What the fuck? When did successful jokesters forget the lessons we all know about how to make a stupid, bad, or insulting joke more popular than it rightfully ought to be?

As my friend Bjarni Gautur of Troma Entertainment cogently pointed out on Facebook a few days ago, getting pissed at “Nazi” troll comments or tasteless jokes is “as laughable as claiming 30 years ago that playing Dungeons & Dragons or listening to Twisted Sister is turning kids into murderous Satanists. We get it, you’re a grandpa who thinks edgyboy humor equals reality, not understanding that ‘triggering’ people is one of the main factors in these provocative jokes.”

Except unlike in the 1980s, today’s “grandpas” are themselves former edgyboy comics. It’s absolutely pathetic. Recently, Anthony Jeselnik went so far as to claim that politically correct censorship has been good for comedy.

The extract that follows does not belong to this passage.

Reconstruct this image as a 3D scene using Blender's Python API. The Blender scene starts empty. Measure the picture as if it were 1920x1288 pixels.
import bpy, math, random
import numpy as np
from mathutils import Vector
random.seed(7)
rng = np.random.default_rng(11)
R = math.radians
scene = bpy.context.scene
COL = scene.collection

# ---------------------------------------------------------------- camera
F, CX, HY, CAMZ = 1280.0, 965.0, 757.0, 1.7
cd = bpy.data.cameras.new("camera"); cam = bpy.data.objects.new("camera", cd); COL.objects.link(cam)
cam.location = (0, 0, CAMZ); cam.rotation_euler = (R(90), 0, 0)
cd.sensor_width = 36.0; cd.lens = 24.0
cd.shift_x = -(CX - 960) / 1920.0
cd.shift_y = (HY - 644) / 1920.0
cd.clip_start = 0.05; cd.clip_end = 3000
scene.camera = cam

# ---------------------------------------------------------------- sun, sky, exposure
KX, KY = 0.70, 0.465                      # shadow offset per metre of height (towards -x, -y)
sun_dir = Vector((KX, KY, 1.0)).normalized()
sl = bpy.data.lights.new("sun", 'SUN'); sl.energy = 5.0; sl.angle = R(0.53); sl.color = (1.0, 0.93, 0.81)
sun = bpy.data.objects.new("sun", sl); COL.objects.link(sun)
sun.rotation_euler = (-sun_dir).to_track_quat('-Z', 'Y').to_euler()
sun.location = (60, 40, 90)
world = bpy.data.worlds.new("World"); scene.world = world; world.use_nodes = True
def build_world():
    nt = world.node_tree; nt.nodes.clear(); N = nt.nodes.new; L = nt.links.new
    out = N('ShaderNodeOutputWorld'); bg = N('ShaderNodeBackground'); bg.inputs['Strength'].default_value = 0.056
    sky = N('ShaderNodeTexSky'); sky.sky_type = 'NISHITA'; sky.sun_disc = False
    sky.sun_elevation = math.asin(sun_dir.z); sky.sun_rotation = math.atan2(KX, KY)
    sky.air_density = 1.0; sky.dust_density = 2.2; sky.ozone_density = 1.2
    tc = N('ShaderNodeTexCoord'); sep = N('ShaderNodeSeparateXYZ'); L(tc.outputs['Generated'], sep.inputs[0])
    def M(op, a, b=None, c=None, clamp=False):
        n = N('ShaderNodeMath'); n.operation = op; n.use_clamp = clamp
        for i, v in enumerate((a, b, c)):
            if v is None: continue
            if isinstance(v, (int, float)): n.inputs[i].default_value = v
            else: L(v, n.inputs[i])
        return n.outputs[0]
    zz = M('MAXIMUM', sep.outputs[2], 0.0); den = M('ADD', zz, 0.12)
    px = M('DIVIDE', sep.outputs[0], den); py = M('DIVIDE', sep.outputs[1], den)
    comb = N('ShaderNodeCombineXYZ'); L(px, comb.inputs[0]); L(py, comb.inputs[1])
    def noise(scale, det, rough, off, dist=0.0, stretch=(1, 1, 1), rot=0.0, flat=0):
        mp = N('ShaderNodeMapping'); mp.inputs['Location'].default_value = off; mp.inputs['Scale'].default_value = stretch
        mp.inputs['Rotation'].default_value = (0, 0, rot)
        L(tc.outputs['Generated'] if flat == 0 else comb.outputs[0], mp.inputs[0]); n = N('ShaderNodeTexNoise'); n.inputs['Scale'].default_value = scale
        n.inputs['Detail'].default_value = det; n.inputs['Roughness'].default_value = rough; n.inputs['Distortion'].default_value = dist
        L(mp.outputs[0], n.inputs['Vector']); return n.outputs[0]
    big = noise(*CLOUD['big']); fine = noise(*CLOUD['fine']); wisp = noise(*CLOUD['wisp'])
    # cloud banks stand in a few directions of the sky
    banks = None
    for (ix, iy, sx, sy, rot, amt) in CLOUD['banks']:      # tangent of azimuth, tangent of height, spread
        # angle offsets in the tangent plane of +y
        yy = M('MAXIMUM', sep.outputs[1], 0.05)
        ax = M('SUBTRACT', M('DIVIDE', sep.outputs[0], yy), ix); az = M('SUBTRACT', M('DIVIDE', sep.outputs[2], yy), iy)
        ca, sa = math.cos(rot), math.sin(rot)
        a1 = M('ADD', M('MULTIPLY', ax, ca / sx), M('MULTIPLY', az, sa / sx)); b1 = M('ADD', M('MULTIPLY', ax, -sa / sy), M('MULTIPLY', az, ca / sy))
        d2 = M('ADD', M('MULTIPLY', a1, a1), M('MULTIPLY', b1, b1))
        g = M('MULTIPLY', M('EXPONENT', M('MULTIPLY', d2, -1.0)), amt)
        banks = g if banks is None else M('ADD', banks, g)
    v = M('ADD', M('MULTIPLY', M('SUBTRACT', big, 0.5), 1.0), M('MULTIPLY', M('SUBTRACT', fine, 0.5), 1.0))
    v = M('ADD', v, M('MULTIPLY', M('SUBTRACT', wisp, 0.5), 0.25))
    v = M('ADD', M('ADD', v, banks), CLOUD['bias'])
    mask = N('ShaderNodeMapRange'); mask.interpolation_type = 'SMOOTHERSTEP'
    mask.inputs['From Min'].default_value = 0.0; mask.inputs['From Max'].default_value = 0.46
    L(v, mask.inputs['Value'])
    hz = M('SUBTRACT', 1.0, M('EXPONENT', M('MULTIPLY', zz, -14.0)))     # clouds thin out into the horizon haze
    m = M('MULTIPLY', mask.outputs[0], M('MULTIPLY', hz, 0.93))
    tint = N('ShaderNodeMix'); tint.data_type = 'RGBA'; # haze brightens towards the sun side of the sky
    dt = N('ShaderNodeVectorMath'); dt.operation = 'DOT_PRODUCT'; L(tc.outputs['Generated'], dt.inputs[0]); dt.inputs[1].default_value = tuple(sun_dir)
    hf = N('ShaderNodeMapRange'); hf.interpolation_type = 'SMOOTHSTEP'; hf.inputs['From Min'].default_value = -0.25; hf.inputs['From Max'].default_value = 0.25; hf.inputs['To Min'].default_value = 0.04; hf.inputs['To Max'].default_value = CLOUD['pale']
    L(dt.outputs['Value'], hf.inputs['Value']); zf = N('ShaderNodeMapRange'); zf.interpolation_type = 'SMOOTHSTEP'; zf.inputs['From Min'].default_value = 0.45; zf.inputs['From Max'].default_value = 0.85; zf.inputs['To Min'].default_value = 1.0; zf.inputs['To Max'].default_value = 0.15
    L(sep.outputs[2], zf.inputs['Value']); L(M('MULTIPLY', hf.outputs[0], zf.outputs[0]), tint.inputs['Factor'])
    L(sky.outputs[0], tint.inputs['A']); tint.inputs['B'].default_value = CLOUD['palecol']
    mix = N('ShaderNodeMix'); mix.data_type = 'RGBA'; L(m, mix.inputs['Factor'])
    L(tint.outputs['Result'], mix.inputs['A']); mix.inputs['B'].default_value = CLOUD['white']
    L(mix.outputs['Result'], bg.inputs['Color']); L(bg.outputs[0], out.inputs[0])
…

After telling Larry King that the pressure to self-censor is worth it because PC culture has brought us “transgender acceptance,” Jeselnik declared that the “obstacle course” created by fears of PC censorship and job loss makes comedians work harder, thus birthing better jokes! This line of reasoning was also spouted by The New York TimesJason Zinoman, who reasoned that speech restrictions help comics become more creative because they have to learn to joke about topics other than the ones they may have actually wanted to joke about. And Paul F. Tompkins, a self-serious comedy writer who, unlike Jeselnik, is massively unfunny (Jeselnik can write strong material…just never about trannies), routinely lectures his fellow comedians about how “political correctness is good for comedy” because it “discourages lazy joke writing.” He stresses that it’s the job of the comic not to challenge the audience, but to cater to the current social pressures of the day. “Adapt or die! If this is not a thing that we joke about anymore, find something else to joke about.” That, he claims, is how you make comedy way more awesome!

If it’s true that comedy is improved by the fear of censorship and an oppressive pressure to avoid forbidden topics, why didn’t Nazi Germany or Stalinist Russia produce the greatest comics of the 20th century? As borscht belt legend Alan King pointed out during a lighthearted debate at the Oxford Union in 1987, oppression does not automatically forge great comedians. If that were so, he said, then the best humorists in the U.K. would be Pakis.

He’d probably be arrested in England for saying that today. And Silverman, Jeselnik, and Tompkins would visit him in his cell to lecture him about how his imprisonment is actually going to make him a better comic.

As a longtime member of the Friars Club, it’s probably for the best that King never lived to see comedians who used to be top-notch roasters embrace the notion that censorship is good for the craft. George Carlin’s probably better off dead too. Although perhaps Jeselnik or Tompkins can favor us with a new version of his legendary “seven dirty words” routine. Something like, “How not being able to say the seven dirty words has made me a better comedian.”

Wow, I’m busting a gut just imagining it.